How to make remote brainstorming work?





Organizing a brainstorming session doesn’t have to be a complete disconcerting event in your agenda. Many of us are no longer working together in the same rooms, but we still need to generate ideas collaboratively.


Brainstorming is a group technique, in a creative way, by which efforts are made to find a conclusion for a specific problem by gathering a list of ideas spontaneously contributed by its members. In controlled conditions and a free-thinking environment, teams approach an issue and produce a vast array of ideas and draw links between them to find potential solutions.


Brainstorming supports collaborative planning, teamwork and teaching classes. It can be implemented at workplaces, schools, universities and even used for planning personal projects. It’s a creative problem-solving solution that enables you to structure writing, make storyboards and create marketing or UX personas. Furthermore, it’s useful for developing insights and finding connections.

According to this study from 2018, led by David Henningsen at Northern Illinois university, brainstorming sessions help to facilitate lateral thinking in winning cultures. Creative discussions held by those teams identified four features of such meetings that help with solving problems and gathering useful ideas:

The researchers specifically teased out participants’ perceptions of group cohesiveness, and the relationship between those perceptions and four common features of brainstorming:

  • Focusing on quantity – prioritizing the gathering of as many ideas as possible.
  • Piggybacking – building on the ideas of others.
  • Freewheeling – the willingness to share even impractical ideas.
  • Non-evaluation – avoidance of providing positive or negative feedback to others’ ideas.

“Groups that focus on both the quantity of ideas and building on the ideas of others significantly increase their cohesiveness,” David Henningsen said.
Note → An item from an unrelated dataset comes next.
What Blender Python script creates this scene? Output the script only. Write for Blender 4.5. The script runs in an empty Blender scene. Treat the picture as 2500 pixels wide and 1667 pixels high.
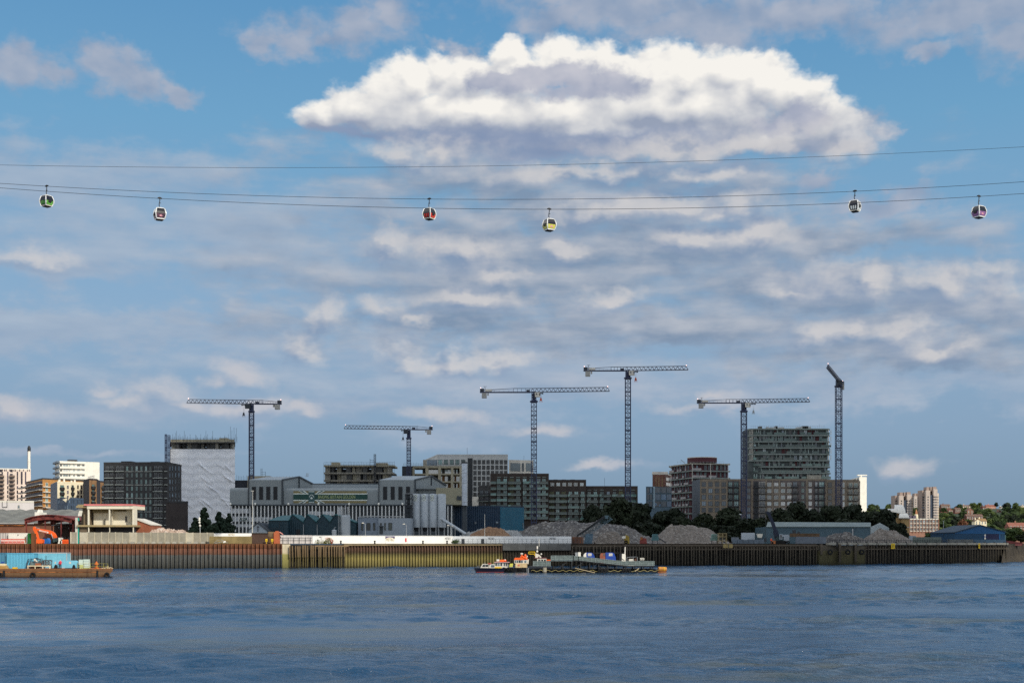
import bpy,bmesh,math,random
from mathutils import Vector,Matrix
import numpy as np
R=math.radians
S=bpy.context.scene
C=S.collection
random.seed(7)

# ------------------------------------------------------------------ camera, sky, sun, exposure
F,CX,HY,CH=3256.0,1250.0,1327.0,6.6 # focal length in photo pixels, centre column, horizon row, eye height (m)
cd=bpy.data.cameras.new('camera'); cam=bpy.data.objects.new('camera',cd); C.objects.link(cam)
cam.location=(0,0,CH); cam.rotation_euler=(R(90),0,0)
cd.sensor_width=36; cd.lens=36*F/2500; cd.shift_y=(HY-833.5)/2500
cd.clip_start=1; cd.clip_end=30000
S.camera=cam
SUN_EL,SUN_AZ=R(33),R(142) # azimuth clockwise from +Y: behind the camera, to the right
SUND=Vector((math.sin(SUN_AZ)*math.cos(SUN_EL),math.cos(SUN_AZ)*math.cos(SUN_EL),math.sin(SUN_EL)))
sl=bpy.data.lights.new('sun','SUN'); sun=bpy.data.objects.new('sun',sl); C.objects.link(sun)
sl.energy=3.5; sl.angle=R(0.5); sl.color=(1,.93,.80)
sun.rotation_euler=(-SUND).to_track_quat('-Z','Y').to_euler()
vs=S.view_settings
vs.view_transform='Standard'; vs.look='None'; vs.gamma=1; vs.exposure=0
S.cycles.max_bounces=6; S.cycles.diffuse_bounces=3; S.cycles.glossy_bounces=3; S.cycles.transparent_max_bounces=8
S.cycles.use_denoising=False; S.cycles.denoiser='OPENIMAGEDENOISE'; S.cycles.denoising_input_passes='RGB_ALBEDO_NORMAL'
S.cycles.use_adaptive_sampling=True; S.cycles.adaptive_threshold=0.01; S.cycles.adaptive_min_samples=16
S.render.film_transparent=False

def lin(c):
 return tuple(((v/255)/12.92 if v/255<=.04045 else ((v/255+.055)/1.055)**2.4) for v in c)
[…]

The researchers said those findings have important implications for organizations.

“Brainstorming can be used to help a team buy into and implement a plan of action,” Henningsen said. “Or it can be used to simply build cohesiveness, which in turn can lessen employee turnover and increase employee commitment.”

It is very significant that you ask critical questions before you are inviting others for the brainstorming session. Make sure that you spend enough time thinking it through, and here are some of the questions you might want to consider: Do we really need a brainstorming session? Who is critical for the outcome? What is the best time of the day? Will we require repeated brainstorming sessions? What agenda do we have?

In an article at Harvard Business Review, Art Markman share that one advantage of working remotely is that it’s now easier to bring in a broader group of participants. You have to do this carefully, though. Don’t start with a list of people you want involved in your brainstorming session. Instead, identify the roles and expertise you want, and then find people who fit that description.

But in the same article, there's an important reminder about brainstorming itself:

When people are working remotely, it can be difficult to get everyone scheduled for meetings at the same time, particularly if people are spread across time zones. For brainstorming, though, this can be a blessing. Because you actually don’t need the group to be together to come up with the best ideas.

The groupthink theory shows that, during idea generation, individuals think differently about a problem if they work alone. But when you bring the group together to generate ideas, they tend to think alike, converging on a common solution.

So start your brainstorming process by having each person generate potential solutions on their own, or perhaps have them work in small groups to think about possibilities. What you want to avoid is having the entire group start throwing out ideas at one another—which isn’t ideal in a remote environment anyway. Make sure everyone has had a chance to engage and work on the problem first. 

One way to do that is to have small groups capture their ideas in a document. A second is to have group members send their initial thoughts to you and to compile them before anyone starts to discuss them.

It’s hard to handle a brainstorming session remotely without the right tool to work with. A virtual session should be facilitated by new technologies that allow participants to seamlessly share their ideas.

Workflow is determined mostly by the features offered by the chosen software, so picking the right tool is key. It should allow the sharing of materials on whiteboards, creating notes in real-time, and arranging everything in the right order. 

I always use Miro as a tool for these sessions.

Running a remote brainstorming in 7 Steps 

    • Why - Be clear on the problem
    • Who - Prepare who will be there participating
    • What - Send the agenda in a way that everyone can be prepared
    • Where - Use good online collaboration tools
    • How - Select the best meeting game or play
    • Motivation - Ensure that your meeting in engaging
    • The gift - Don't leave before everyone has a chance to speak

Recently, I took the Wicked Problem Solver online course, which helped me to learn a lot about tools and techniques for approaching different types of concerns in an interactive course with a huge toolkit that provides detailed processes and examples (using Miro) on how to effectively solve problems.

The interesting thing about brainstorming is that the lessons we learn from brainstorming in the virtual setting will very likely serve us well when we’re face-to-face again. In other words, if you're able to run good brainstorming sessions remotely with your team, your team will bring important lessons to all type of meetings after that.